• GIVEN PROBLEM:
Omit all images, then repeat exactly the lines below from the one containing "What Blender Python" through the one containing "from mathutils.bvhtree import BVHTree", both ends included.

• SUPPLIED MATERIAL:

+---+

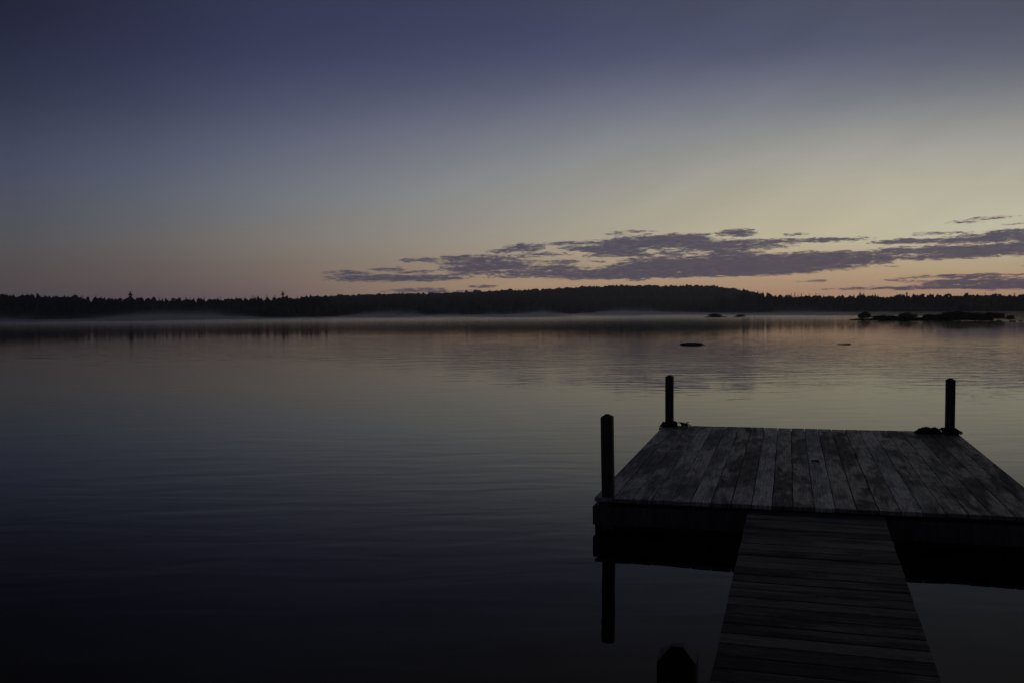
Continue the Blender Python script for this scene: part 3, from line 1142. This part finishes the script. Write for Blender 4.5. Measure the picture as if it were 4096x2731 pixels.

+---+

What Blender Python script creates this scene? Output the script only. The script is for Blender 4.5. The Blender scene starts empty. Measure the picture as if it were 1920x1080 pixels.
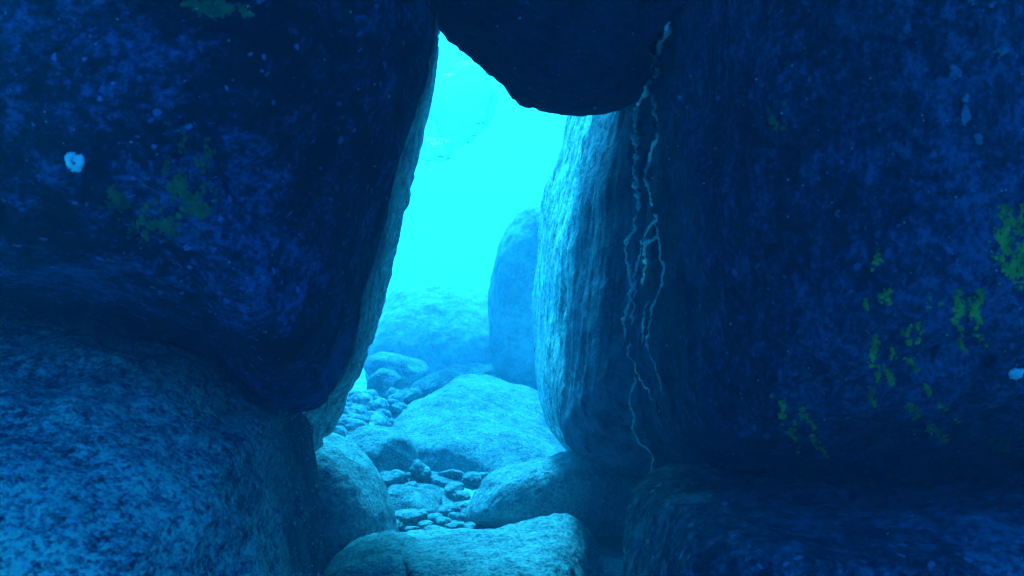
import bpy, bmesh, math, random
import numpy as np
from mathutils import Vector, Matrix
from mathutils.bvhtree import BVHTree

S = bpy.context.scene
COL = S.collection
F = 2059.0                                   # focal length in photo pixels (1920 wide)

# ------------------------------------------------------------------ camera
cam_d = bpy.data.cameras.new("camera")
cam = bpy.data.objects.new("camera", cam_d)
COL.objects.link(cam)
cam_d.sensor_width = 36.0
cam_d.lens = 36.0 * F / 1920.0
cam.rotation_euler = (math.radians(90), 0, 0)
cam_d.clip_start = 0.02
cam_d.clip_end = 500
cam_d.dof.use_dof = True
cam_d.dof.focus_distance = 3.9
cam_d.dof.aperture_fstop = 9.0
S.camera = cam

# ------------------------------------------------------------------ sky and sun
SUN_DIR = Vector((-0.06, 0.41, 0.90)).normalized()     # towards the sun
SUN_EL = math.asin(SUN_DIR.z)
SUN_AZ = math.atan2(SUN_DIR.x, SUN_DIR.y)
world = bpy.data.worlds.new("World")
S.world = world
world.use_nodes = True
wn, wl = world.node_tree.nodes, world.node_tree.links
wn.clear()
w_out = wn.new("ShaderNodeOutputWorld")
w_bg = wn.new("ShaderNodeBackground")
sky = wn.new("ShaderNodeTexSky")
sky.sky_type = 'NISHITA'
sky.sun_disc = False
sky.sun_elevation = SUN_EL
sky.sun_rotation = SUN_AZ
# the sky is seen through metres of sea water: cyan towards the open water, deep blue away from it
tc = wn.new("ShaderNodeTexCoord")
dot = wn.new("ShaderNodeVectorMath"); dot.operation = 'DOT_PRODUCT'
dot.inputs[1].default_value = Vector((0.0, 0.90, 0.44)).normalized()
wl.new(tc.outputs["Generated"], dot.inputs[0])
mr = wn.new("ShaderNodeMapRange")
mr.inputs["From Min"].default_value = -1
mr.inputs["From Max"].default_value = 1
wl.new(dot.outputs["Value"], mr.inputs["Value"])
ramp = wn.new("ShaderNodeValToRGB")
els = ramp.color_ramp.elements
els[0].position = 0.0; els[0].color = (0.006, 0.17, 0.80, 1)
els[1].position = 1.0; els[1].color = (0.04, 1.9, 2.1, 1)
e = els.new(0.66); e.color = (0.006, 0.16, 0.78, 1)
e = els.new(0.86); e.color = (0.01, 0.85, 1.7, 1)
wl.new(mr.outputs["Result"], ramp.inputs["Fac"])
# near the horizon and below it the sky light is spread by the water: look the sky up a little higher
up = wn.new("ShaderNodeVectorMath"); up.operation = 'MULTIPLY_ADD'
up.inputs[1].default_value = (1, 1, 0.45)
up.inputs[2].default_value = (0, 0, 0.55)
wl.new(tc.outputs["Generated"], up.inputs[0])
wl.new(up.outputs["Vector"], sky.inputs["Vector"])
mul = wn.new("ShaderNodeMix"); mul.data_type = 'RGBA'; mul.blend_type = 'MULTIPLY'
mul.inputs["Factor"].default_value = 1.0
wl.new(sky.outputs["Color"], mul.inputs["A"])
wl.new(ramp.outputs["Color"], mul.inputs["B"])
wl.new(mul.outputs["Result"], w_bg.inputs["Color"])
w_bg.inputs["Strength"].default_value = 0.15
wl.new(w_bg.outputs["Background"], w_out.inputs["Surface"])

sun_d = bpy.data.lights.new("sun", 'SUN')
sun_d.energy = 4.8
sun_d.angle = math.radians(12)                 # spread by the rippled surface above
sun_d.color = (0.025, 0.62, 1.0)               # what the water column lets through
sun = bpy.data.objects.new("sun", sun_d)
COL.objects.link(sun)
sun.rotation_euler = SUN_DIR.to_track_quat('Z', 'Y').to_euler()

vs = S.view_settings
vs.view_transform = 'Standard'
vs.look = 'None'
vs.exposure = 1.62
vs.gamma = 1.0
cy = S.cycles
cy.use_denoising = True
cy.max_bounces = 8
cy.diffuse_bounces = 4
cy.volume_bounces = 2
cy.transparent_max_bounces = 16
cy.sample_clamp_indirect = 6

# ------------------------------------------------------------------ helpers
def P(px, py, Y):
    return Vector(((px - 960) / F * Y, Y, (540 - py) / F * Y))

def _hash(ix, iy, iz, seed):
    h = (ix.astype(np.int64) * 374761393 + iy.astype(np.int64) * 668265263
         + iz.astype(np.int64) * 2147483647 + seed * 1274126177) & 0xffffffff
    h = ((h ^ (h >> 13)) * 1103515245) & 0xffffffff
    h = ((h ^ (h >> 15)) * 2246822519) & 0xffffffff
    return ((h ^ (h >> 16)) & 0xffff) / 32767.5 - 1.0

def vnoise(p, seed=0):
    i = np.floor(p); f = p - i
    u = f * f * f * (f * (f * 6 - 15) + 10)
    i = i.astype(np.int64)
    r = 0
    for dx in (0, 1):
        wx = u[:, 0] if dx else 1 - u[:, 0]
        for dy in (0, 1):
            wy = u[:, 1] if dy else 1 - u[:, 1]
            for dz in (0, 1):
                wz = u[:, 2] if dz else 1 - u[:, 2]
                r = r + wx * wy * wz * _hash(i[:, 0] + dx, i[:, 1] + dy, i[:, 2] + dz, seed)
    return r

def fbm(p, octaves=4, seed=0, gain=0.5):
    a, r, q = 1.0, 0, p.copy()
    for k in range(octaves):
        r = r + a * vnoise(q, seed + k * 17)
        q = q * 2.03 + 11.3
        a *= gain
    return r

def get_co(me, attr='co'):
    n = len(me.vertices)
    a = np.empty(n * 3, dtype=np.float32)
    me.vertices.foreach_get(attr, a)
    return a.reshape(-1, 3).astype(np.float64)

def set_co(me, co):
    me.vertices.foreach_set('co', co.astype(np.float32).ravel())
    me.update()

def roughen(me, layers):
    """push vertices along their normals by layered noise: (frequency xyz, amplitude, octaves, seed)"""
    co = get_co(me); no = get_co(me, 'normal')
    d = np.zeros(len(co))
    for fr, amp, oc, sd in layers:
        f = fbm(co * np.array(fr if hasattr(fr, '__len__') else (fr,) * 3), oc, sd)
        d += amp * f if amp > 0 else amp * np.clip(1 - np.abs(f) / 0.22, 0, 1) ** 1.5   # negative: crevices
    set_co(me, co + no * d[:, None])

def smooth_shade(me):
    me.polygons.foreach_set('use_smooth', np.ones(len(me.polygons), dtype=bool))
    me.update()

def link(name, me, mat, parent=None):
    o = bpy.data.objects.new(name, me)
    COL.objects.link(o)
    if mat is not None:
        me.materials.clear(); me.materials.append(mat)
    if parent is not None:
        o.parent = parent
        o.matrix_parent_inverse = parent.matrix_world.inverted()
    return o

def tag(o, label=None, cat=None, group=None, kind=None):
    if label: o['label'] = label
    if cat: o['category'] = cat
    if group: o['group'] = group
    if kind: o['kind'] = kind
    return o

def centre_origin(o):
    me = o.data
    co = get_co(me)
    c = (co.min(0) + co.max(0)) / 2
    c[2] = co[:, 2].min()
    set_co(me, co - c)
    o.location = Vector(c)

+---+

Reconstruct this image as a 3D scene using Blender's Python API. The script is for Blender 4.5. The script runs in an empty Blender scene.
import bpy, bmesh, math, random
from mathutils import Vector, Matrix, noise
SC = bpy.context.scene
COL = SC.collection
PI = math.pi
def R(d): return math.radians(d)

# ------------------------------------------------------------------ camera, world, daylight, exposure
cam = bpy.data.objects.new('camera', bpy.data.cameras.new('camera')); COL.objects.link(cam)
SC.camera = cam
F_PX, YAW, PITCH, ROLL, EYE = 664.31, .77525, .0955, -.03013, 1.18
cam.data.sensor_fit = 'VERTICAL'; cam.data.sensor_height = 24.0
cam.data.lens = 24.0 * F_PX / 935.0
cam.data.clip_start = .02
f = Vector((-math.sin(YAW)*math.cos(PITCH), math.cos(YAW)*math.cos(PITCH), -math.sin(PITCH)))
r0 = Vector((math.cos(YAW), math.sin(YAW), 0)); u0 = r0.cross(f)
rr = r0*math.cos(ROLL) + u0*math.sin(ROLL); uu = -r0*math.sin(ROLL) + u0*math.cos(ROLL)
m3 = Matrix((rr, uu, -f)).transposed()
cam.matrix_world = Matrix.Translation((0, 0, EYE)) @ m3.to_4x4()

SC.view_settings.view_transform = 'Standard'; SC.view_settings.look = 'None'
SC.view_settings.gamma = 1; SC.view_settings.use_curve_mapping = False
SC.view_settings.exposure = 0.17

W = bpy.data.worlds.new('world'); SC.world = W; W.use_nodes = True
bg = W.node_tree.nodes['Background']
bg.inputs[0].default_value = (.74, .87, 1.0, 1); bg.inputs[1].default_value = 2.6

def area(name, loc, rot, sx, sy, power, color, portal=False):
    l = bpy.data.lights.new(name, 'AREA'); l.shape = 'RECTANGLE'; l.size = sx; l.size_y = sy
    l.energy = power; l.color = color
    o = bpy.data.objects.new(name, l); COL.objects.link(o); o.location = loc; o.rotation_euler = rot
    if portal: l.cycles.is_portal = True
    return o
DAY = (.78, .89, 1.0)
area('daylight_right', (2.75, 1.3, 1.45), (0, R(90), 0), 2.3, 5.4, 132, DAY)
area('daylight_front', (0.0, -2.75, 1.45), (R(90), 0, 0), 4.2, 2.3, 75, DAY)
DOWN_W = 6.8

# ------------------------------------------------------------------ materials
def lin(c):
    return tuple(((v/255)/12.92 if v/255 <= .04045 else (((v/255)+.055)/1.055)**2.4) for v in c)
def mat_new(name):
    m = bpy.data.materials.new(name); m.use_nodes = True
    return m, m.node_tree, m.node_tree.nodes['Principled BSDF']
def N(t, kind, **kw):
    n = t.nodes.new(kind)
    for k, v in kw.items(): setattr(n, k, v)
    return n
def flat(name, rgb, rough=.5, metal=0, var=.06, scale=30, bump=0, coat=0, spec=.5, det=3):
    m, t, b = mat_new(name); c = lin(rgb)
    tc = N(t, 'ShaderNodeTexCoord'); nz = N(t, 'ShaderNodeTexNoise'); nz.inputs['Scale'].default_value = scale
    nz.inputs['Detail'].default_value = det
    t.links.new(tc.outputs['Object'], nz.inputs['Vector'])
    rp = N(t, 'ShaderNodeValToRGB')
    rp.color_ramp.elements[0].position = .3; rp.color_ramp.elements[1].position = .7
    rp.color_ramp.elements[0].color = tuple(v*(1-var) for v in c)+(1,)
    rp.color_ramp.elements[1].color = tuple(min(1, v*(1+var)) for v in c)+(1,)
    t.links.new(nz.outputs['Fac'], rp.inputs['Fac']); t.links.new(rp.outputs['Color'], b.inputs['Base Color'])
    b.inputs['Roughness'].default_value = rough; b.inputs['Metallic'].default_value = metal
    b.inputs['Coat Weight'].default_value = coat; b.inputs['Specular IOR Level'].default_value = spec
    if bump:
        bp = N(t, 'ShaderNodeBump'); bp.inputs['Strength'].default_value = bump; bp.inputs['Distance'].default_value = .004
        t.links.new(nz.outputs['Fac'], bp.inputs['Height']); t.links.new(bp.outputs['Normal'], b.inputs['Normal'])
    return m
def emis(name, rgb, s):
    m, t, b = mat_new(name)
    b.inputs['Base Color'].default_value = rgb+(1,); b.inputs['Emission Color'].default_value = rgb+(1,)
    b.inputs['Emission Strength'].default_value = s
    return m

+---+

• OUTPUT FOR THIS TASK:
What Blender Python script creates this scene? Output the script only. The script is for Blender 4.5. The Blender scene starts empty. Measure the picture as if it were 1920x1080 pixels.
import bpy, bmesh, math, random
import numpy as np
from mathutils import Vector, Matrix
from mathutils.bvhtree import BVHTree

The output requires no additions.